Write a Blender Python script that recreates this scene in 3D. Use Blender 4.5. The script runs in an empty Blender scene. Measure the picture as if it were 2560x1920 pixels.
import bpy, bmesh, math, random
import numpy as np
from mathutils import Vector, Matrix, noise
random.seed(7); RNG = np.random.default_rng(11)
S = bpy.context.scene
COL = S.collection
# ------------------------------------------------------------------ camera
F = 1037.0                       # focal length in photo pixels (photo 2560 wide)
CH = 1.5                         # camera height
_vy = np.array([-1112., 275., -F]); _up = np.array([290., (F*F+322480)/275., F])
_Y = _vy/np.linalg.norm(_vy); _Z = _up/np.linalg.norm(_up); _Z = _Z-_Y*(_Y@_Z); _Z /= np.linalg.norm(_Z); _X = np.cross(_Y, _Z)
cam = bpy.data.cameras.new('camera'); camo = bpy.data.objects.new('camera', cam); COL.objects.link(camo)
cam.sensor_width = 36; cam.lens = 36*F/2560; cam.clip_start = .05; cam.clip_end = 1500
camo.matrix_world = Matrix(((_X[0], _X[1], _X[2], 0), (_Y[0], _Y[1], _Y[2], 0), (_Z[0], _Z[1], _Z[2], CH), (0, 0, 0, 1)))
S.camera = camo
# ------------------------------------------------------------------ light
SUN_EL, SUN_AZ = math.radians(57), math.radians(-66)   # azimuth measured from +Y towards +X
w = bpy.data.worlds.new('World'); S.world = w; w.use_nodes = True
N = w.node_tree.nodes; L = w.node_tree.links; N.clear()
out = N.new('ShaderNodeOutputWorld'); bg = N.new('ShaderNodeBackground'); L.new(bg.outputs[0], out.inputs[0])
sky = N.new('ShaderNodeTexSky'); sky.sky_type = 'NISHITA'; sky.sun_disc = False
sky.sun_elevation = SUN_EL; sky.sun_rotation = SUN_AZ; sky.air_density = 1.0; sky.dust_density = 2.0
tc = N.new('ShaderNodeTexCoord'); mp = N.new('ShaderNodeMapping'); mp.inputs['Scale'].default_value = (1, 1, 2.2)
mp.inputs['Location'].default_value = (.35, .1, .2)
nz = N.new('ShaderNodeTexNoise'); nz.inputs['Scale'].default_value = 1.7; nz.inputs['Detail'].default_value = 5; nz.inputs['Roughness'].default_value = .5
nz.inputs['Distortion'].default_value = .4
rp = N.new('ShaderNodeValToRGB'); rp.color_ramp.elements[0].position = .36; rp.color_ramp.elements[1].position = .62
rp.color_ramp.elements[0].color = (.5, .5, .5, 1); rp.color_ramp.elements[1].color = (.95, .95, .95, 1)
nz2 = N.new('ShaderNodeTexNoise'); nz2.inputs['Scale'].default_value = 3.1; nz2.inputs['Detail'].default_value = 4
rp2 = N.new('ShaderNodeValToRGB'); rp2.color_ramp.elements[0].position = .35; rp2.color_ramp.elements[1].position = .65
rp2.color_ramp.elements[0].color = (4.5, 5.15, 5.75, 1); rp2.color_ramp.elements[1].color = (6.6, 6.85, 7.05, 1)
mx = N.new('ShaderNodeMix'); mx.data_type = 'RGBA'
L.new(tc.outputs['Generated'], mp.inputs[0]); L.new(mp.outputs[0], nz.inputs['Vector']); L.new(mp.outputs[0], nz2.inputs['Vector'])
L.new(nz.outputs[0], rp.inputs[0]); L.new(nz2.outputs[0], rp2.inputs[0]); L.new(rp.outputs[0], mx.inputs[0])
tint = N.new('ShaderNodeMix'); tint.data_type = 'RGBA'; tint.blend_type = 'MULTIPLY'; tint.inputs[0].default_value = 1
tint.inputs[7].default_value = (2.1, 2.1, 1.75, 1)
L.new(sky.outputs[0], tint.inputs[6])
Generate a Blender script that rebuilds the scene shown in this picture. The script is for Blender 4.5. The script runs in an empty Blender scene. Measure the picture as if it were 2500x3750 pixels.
+--
THE REQUEST
Exactly reproduce every line of the records.

OUTPUT FOR THIS EXERCISE
Write a Blender Python script that recreates this scene in 3D. Use Blender 4.5. The script runs in an empty Blender scene. Measure the picture as if it were 2560x1920 pixels.
import bpy, bmesh, math, random
import numpy as np
from mathutils import Vector, Matrix, noise
random.seed(7); RNG = np.random.default_rng(11)
S = bpy.context.scene
COL = S.collection
# ------------------------------------------------------------------ camera
F = 1037.0                       # focal length in photo pixels (photo 2560 wide)
CH = 1.5                         # camera height
_vy = np.array([-1112., 275., -F]); _up = np.array([290., (F*F+322480)/275., F])
_Y = _vy/np.linalg.norm(_vy); _Z = _up/np.linalg.norm(_up); _Z = _Z-_Y*(_Y@_Z); _Z /= np.linalg.norm(_Z); _X = np.cross(_Y, _Z)
cam = bpy.data.cameras.new('camera'); camo = bpy.data.objects.new('camera', cam); COL.objects.link(camo)
cam.sensor_width = 36; cam.lens = 36*F/2560; cam.clip_start = .05; cam.clip_end = 1500
camo.matrix_world = Matrix(((_X[0], _X[1], _X[2], 0), (_Y[0], _Y[1], _Y[2], 0), (_Z[0], _Z[1], _Z[2], CH), (0, 0, 0, 1)))
S.camera = camo
# ------------------------------------------------------------------ light
SUN_EL, SUN_AZ = math.radians(57), math.radians(-66)   # azimuth measured from +Y towards +X
w = bpy.data.worlds.new('World'); S.world = w; w.use_nodes = True
N = w.node_tree.nodes; L = w.node_tree.links; N.clear()
out = N.new('ShaderNodeOutputWorld'); bg = N.new('ShaderNodeBackground'); L.new(bg.outputs[0], out.inputs[0])
sky = N.new('ShaderNodeTexSky'); sky.sky_type = 'NISHITA'; sky.sun_disc = False
sky.sun_elevation = SUN_EL; sky.sun_rotation = SUN_AZ; sky.air_density = 1.0; sky.dust_density = 2.0
tc = N.new('ShaderNodeTexCoord'); mp = N.new('ShaderNodeMapping'); mp.inputs['Scale'].default_value = (1, 1, 2.2)
mp.inputs['Location'].default_value = (.35, .1, .2)
nz = N.new('ShaderNodeTexNoise'); nz.inputs['Scale'].default_value = 1.7; nz.inputs['Detail'].default_value = 5; nz.inputs['Roughness'].default_value = .5
nz.inputs['Distortion'].default_value = .4
rp = N.new('ShaderNodeValToRGB'); rp.color_ramp.elements[0].position = .36; rp.color_ramp.elements[1].position = .62
rp.color_ramp.elements[0].color = (.5, .5, .5, 1); rp.color_ramp.elements[1].color = (.95, .95, .95, 1)
nz2 = N.new('ShaderNodeTexNoise'); nz2.inputs['Scale'].default_value = 3.1; nz2.inputs['Detail'].default_value = 4
rp2 = N.new('ShaderNodeValToRGB'); rp2.color_ramp.elements[0].position = .35; rp2.color_ramp.elements[1].position = .65
rp2.color_ramp.elements[0].color = (4.5, 5.15, 5.75, 1); rp2.color_ramp.elements[1].color = (6.6, 6.85, 7.05, 1)
mx = N.new('ShaderNodeMix'); mx.data_type = 'RGBA'
L.new(tc.outputs['Generated'], mp.inputs[0]); L.new(mp.outputs[0], nz.inputs['Vector']); L.new(mp.outputs[0], nz2.inputs['Vector'])
L.new(nz.outputs[0], rp.inputs[0]); L.new(nz2.outputs[0], rp2.inputs[0]); L.new(rp.outputs[0], mx.inputs[0])
tint = N.new('ShaderNodeMix'); tint.data_type = 'RGBA'; tint.blend_type = 'MULTIPLY'; tint.inputs[0].default_value = 1
tint.inputs[7].default_value = (2.1, 2.1, 1.75, 1)
L.new(sky.outputs[0], tint.inputs[6])
Generate a Blender script that rebuilds the scene shown in this picture. The script is for Blender 4.5. The script runs in an empty Blender scene. Measure the picture as if it were 2500x3750 pixels.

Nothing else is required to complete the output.